Schließlich gibt es auch noch das sogenannte „Neuhessische“. Das ist das, was man aus Radio und Fernsehen kennt und das häufig als typisch hessisch aufgefasst wird. Künstler wie Badesalz, Mundstuhl, Bodo Bach oder Maddin Schneider imitieren dabei eine Sprechweise, die man sprachwissenschaftlich als „Neuhessisch“ bezeichnet. Das tatsächliche Gebiet, in dem „Neuhessisch“ gesprochen wird, lässt sich nur schwer eingrenzen. Das Kerngebiet liegt im Bereich des Städtedreiecks Mainz/Wiesbaden,  Frankfurt/Offenbach und Darmstadt, aber „Neuhessisch“ wird auch im Odenwald, im westlichen Spessart, in Rheinhessen und in der Wetterau bis nach Gießen gesprochen (vgl. Dingeldein 1994: 277). „Neuhessisch“ ist dabei aber weniger ein Dialekt als ein Regiolekt. Es ist näher an der hochdeutschen Sprechweise anzusiedeln als der Dialekt, weicht aber dennoch in bestimmten Wörtern, der Aussprache und der Grammatik vom Hochdeutschen ab (vgl. Friebertshäuser 1987: 50). Im Gegensatz zu den alten Dialekten besitzt der Regiolekt eine „überregionale Verstehbarkeit“ (Dingeldein 1994: 273). 

Weiterführende Literatur

  • Dingeldein, Heinrich J. (1994): Grundzüge einer Grammatik des Neuhessischen. In: Kohnen, Joseph/Solms, Hans-Joachim/Wegera, Klaus-Peter (Hgg.): Brücken schlagen. „Weit draußen auf eigenen Füßen“. Festschrift für Fernand Hoffmann: 273–309. Frankfurt am Main: Lang.

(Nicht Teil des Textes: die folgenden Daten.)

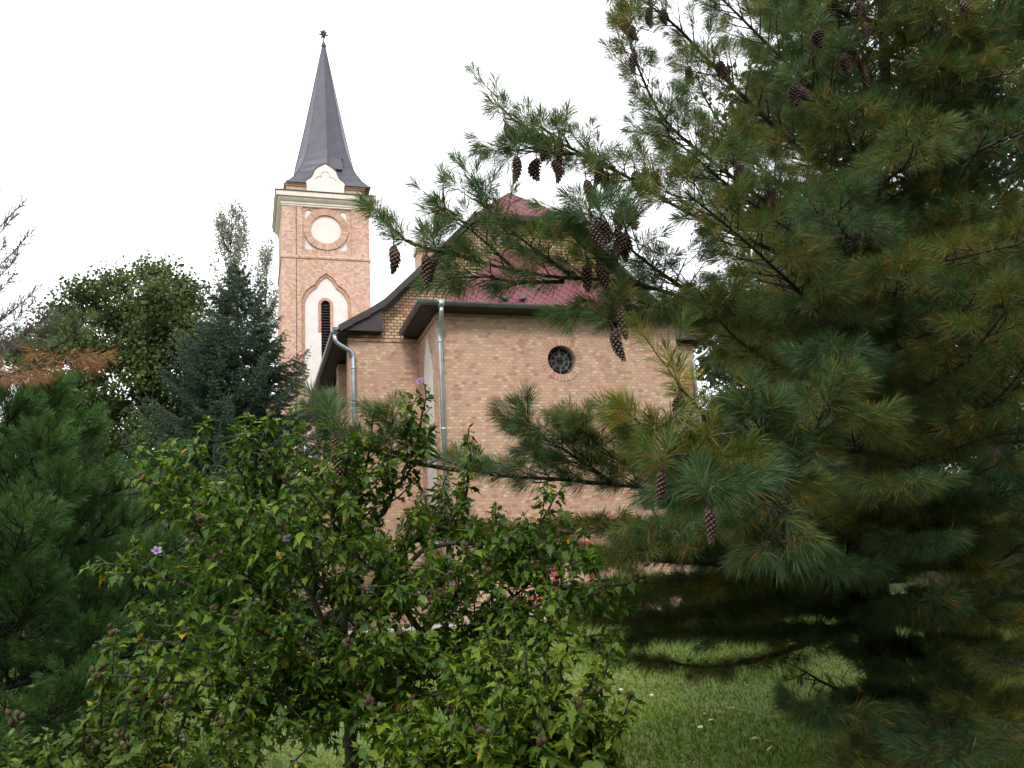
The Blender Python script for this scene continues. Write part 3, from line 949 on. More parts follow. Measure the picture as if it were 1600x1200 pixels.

  • Friebertshäuser, Hans (1987): Das hessische Dialektbuch. München: Beck.
  • Friebertshäuser, Hans (2004): Die Mundarten in Hessen. Regionalkultur im Umbruch des 20. Jahrhunderts. Husum: Husum Druck- und Verlagsgesellschaft.
  • Wiesinger, Peter (1983):  Die Einteilung der deutschen Dialekte. In: Besch, Werner/Knoop, Ulrich/Putschke, Wolfgang/Wiegand, Herbert Ernst (Hgg.): Dialektologie. Ein Handbuch zur deutschen und allgemeinen Dialektforschung. 2. Halbband. (Handbücher zur Sprach- und Kommunikationswissenschaft 1.2): 807–900. Berlin/New York: Walter de Gruyter.